** Written instruction **
Using the listing below, please gather every line containing the word "this".

** Data records **

-=-=-=-=-

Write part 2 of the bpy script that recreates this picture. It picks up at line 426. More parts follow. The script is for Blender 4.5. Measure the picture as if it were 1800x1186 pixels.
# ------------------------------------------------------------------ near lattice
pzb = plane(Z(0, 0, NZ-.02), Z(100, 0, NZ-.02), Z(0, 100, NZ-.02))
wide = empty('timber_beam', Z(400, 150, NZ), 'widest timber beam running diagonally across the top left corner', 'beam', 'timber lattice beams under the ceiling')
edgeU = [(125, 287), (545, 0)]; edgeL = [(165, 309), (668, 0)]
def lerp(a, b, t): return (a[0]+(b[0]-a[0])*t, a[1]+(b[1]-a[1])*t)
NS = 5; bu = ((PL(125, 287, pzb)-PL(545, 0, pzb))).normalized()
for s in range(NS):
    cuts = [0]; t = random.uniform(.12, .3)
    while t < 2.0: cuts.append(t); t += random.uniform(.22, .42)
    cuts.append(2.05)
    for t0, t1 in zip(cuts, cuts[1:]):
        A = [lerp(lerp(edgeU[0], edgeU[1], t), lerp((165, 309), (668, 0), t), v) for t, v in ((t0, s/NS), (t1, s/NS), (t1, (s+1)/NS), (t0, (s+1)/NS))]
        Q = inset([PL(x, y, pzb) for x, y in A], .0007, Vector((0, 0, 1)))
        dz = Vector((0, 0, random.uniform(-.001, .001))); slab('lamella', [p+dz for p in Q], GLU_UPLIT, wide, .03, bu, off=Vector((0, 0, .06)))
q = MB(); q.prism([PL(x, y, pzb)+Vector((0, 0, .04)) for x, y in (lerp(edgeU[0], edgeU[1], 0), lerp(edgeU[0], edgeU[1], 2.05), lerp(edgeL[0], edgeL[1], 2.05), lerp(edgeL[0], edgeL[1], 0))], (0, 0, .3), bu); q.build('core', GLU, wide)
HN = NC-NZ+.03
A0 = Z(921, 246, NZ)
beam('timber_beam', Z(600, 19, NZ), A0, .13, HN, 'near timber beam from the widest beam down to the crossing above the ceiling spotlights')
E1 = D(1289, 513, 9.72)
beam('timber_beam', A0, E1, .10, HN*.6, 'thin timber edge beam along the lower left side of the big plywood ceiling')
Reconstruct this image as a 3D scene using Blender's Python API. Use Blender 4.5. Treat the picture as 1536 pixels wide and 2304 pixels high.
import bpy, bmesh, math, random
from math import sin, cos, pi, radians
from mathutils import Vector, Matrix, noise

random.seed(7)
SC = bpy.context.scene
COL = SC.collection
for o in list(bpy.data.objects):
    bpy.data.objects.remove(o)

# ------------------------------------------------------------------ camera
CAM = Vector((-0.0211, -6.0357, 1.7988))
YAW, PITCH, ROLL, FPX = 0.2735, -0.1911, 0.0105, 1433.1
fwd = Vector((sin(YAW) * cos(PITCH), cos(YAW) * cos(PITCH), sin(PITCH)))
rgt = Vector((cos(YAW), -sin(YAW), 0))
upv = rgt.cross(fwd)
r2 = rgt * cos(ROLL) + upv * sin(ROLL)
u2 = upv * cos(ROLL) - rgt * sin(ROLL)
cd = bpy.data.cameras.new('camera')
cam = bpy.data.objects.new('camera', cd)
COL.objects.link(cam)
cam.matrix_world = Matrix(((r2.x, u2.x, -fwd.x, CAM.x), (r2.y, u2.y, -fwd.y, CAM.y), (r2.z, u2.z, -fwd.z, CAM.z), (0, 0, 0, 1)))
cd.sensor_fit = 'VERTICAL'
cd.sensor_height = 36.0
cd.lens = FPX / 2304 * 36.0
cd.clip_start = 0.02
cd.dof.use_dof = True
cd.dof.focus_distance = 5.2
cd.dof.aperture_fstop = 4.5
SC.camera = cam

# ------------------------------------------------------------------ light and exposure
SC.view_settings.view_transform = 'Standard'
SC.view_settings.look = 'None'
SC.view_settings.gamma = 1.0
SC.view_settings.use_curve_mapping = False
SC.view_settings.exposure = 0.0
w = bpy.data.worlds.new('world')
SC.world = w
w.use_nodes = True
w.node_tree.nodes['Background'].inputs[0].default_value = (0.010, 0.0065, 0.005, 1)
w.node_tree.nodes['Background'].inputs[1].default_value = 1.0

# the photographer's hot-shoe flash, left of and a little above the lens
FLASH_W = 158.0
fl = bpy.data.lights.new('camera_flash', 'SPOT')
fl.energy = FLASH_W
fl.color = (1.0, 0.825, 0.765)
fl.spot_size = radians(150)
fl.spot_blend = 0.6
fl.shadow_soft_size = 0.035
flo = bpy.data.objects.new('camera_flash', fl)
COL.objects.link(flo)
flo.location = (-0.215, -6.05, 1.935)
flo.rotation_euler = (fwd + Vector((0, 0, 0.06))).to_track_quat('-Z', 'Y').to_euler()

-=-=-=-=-

** The output **
Write part 2 of the bpy script that recreates this picture. It picks up at line 426. More parts follow. The script is for Blender 4.5. Measure the picture as if it were 1800x1186 pixels.
Reconstruct this image as a 3D scene using Blender's Python API. Use Blender 4.5. Treat the picture as 1536 pixels wide and 2304 pixels high.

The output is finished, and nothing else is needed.